Two days to go: Wax bikini line at home with cold wax kit whilst lasagne in oven cooking. Cut out cute cardboard heart from cereal packet to use as risqué shaping template. Complete one side of bikini line and gash forehead on sink whilst hopping around bathroom blind with pain. Adapt template to accommodate lopsided presentation. One day to go: collect McDonalds for children due to temporary closure of kitchen from oven fire. Apply self-tan, get interrupted by small boy wanting to use wedding-train as Egyptian Mummy bandages.
Liberate wedding-train.
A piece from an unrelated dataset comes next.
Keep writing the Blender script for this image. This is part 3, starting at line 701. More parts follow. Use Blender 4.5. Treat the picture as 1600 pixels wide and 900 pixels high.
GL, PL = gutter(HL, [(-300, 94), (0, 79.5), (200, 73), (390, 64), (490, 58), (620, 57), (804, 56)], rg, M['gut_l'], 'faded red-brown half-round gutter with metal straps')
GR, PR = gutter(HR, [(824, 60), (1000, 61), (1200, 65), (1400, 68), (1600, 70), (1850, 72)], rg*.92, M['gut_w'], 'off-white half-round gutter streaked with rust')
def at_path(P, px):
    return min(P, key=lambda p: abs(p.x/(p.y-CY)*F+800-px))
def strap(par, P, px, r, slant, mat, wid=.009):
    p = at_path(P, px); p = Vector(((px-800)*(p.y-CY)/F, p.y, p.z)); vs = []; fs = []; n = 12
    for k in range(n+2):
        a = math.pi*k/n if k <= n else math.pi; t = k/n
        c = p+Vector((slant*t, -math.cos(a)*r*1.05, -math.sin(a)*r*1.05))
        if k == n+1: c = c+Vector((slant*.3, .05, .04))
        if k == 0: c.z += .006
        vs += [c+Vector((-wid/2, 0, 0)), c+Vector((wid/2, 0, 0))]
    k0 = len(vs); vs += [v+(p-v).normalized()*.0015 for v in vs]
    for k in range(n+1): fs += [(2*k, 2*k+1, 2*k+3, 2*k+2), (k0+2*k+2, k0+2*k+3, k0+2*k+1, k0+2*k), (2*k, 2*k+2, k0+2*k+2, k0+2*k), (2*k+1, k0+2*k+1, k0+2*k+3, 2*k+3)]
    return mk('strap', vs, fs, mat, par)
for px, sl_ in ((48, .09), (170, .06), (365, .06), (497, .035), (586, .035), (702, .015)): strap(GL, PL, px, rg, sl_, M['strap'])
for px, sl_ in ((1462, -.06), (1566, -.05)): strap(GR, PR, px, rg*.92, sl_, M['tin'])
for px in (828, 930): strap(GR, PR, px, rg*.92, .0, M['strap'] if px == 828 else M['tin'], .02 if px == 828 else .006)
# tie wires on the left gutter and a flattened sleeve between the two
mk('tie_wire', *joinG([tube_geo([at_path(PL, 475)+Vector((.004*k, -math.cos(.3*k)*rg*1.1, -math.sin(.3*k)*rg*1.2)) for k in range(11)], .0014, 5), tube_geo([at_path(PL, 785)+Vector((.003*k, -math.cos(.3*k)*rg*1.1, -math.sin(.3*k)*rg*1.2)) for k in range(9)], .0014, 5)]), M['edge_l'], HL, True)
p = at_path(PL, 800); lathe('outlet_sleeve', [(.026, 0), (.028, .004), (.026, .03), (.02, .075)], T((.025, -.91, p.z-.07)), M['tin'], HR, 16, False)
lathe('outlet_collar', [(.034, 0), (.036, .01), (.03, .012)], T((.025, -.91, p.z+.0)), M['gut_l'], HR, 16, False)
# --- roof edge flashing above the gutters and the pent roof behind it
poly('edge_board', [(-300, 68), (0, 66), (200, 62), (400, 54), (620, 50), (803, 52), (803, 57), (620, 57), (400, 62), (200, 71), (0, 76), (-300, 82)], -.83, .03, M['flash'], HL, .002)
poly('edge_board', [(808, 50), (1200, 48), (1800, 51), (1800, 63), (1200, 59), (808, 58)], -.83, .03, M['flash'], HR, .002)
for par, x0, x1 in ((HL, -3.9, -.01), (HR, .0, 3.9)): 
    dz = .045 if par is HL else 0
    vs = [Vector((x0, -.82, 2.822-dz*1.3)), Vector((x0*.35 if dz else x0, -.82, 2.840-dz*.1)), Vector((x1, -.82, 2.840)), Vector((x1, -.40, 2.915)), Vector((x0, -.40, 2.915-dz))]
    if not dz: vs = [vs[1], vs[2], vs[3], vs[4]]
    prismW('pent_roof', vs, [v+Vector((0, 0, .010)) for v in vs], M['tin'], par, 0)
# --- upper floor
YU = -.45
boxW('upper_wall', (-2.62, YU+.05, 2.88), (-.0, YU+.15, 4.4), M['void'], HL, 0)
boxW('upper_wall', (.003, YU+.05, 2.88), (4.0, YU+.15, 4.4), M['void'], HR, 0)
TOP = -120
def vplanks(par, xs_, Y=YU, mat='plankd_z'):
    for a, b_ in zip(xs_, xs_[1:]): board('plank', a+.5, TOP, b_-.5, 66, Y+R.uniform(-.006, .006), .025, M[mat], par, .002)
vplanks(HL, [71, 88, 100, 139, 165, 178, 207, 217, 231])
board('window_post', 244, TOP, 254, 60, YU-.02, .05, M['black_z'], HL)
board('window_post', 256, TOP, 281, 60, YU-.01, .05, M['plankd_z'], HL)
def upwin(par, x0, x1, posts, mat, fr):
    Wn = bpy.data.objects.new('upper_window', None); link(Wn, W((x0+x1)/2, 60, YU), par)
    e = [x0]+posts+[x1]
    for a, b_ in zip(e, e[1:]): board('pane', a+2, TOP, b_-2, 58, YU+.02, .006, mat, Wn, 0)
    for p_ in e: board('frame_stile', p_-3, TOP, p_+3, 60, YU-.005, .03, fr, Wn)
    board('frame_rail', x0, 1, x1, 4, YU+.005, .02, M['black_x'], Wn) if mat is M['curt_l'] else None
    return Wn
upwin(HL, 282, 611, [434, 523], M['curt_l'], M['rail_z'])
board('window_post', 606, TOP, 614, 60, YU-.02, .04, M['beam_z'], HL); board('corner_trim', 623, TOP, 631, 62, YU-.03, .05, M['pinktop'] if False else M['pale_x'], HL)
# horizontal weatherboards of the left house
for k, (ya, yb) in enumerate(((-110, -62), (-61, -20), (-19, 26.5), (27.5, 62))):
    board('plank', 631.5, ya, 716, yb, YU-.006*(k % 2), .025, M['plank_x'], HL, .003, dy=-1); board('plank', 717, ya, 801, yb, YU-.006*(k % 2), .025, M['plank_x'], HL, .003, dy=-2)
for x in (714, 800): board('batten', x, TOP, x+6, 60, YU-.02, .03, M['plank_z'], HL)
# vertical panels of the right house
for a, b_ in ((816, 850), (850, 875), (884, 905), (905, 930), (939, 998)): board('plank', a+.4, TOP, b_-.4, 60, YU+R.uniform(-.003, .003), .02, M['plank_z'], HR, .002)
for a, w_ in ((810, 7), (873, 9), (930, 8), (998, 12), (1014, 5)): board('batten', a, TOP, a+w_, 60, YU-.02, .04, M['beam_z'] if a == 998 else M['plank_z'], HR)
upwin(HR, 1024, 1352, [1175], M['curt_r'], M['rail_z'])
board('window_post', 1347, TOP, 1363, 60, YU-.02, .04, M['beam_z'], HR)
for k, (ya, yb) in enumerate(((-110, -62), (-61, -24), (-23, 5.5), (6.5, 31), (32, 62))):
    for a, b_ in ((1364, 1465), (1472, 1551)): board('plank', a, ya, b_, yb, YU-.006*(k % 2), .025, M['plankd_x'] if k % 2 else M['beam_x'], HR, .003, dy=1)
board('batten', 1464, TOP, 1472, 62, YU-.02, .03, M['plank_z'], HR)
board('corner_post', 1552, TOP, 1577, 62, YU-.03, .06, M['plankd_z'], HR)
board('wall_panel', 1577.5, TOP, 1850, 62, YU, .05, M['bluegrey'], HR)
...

Plant small boy in front of SpongeBob Squarepants with crisps in one hand and fizzy drink in other. Race back upstairs. Forget where self-tan applied and slather on more everywhere just in case. End up Tango orange on one side and usual winter grey the other.
Grit teeth at husband’s evident hilarity when greeted by two-tone wife. Scrub skin with alcohol and kitchen scourer, consoling self with thought that at least exfoliating is thorough.
On the Day: Agree to mother-in-law’s terms re Christmas if she babysits. Decide not to tell husband about said pact until next time he comes home drunk after Boys Night Out and owes me one.
Try on black basque, and realize it’s no longer flattering on woman whose breasts are in race to get to belly-button first. Put on stockings. Fear for husband’s safety should suspenders give, as seems likely. Remove stockings and wonder if husband can be persuaded long-johns are the latest word in sexy undergarments.
ave stroke of genius and dig out old school uniform from loft. Put hair in bunches and reason (correctly, as it turns out) he’ll be too distracted to notice hairy legs and half-manicure.
And if your husband is worth enduring all of the above, as mine is, he will overlook your manifold imperfections and tell you that he thinks you are beautiful every day of the year, he much prefers the natural look, and actually, he wishes you’d put on another ten pounds and fill out those strange-looking French knickers.
Because romance isn’t a lace-trimmed camisole or the perfect pedicure. It’s when your husband gets up four nights in a row with a teething baby and lets you sleep. It’s when you keep your hair long just because he likes it that way, even though you’d love a simple, low-maintenance crop.
It’s fun to splurge now and then, to put a bit of zing into life and rediscover the passion of those first heady days. But a real Valentine will love you 365 days a year, not just one, chewed nails, two-tone skin, wonky bikini line and all.